Se abalanzan el uno contra el otro. Aquiles en su velocidad puede aún buscar el
punto débil de su enemigo sin que la pena y la ira lo perturben al reconocer
sus armas, prestadas por él a Patroclo, en el cuerpo de Héctor. Por un instante
apenas, en la narración, Aquiles parece enfrentarse a sí mismo, a su propia
imagen. Es quizás el último verso noble que le queda al poeta para honrar el
valor inaudito de Héctor.
Con
la luz del véspero, Aquiles le atraviesa el cuello a Héctor con la lanza.

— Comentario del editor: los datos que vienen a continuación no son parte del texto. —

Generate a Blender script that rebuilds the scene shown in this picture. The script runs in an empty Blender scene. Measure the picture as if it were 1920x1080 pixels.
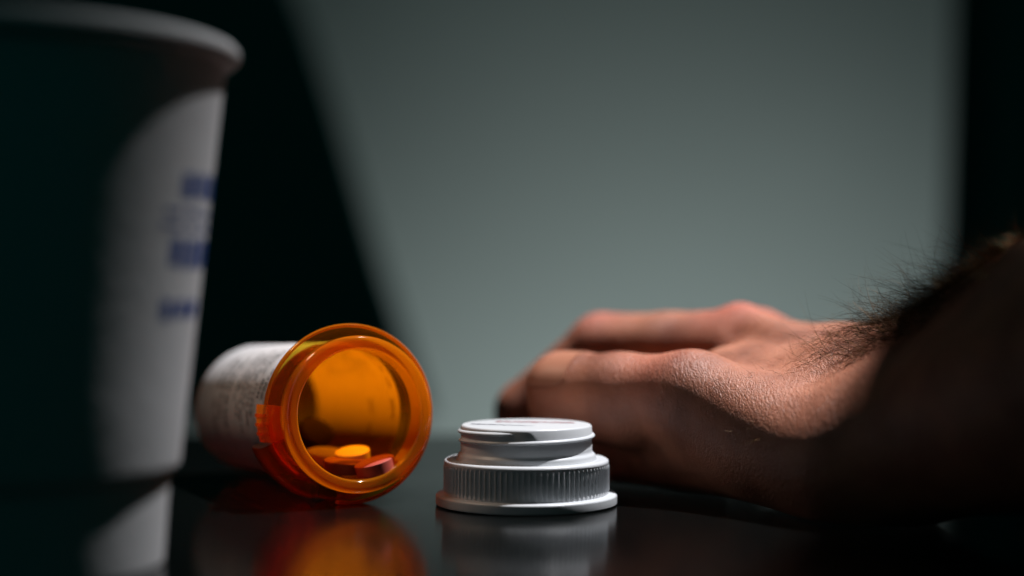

Patroclo puede descansar en paz.
Héctor
suplica clemencia para su cadáver. Aquiles no está saciado aún y le advierte
que lo arrojará a los perros. Aunque (y el verso es atroz) es a él a quien le
provocaría roer las carnes del troyano, tal es su inmensurable furia.
El
último consuelo de Héctor es predecirle la muerte a su verdugo, en esa macabra
clarividencia que adquieren los héroes homéricos al morir.
Los
guerreros aqueos se acercan a Aquiles y a su despojo, y se ensañan con el
cadáver. Recuerdan todo el daño que les causó, todos los muertos que se llevó
por delante y lo hieren ya muerto. Es verdad que el Eácida propicia todo esto,
pero no sólo no participa de ello, sino que vuelve a recordar a Patroclo,
revive su afecto y con él la rabia contra el muerto.
Ya
no sabremos decir si en este ardor heroico de la pena, Aquiles acumula hybris sobre hybris. ¿Importaría acaso? En la conciencia ya descrita de la
muerte inexorable que se le acerca, ninguna desmesura tiene ya demasiado
sentido, demasiada causalidad. Mientras leemos, en el poema, que el héroe le
perfora los pies a Héctor muerto, le inserta rudas correas y lo ata al carro
para arrastrarlo por todo el campo, lo despoja de sus armaduras, antes suyas,
antes de Patroclo y en viva piel tira de él por el polvo, desde las murallas de
Troya hasta las naves aqueas, entendemos que ya Aquiles está más allá de toda
desmesura. Él es, en carne, latido, aliento y sangre, la misma desmesura.
No
podríamos decir que Homero nos ahorra el fiero espectáculo pues mueve nuestra
mirada a Troya, donde Príamo y Hécuba, antes expuestos en imaginación a la
ignominia, el dolor y el escarnio, ahora lo ejecutan en el paroxismo de ver a
la criatura de su sangre y carne, vuelto magulladura sanguinolenta, inerte
despojo del despiadado talante vengativo de Aquiles.
De
ese dolor visual nos traslada al presentido, de oídas de Andrómaca, que no
advertida de lo que ocurría, siente de lejos las quejas y alaridos de dolor de
los suegros, y llega a tiempo para ver a Aquiles arrastrar el cadáver del
hombre que amaba. Cae desvanecida de espanto. Y es su voz quebrada, abandonada,
sola, desventurada la que cierra el canto. No sólo gime por Héctor, por cuyo
amor conyugal casi no emite recuerdo, sino por su hijo, ahora huérfano, víctima
fácil del hado. El dolor se transforma en los últimos instantes en memoria futura
de los hombres. Héctor será el padre ausente, el defensor faltante, pero
también la gloria sempiterna de los troyanos.
Y
es que todo gran héroe requiere de una gran víctima. Y acaso la hybris de uno anula/absuelve la hybris del otro.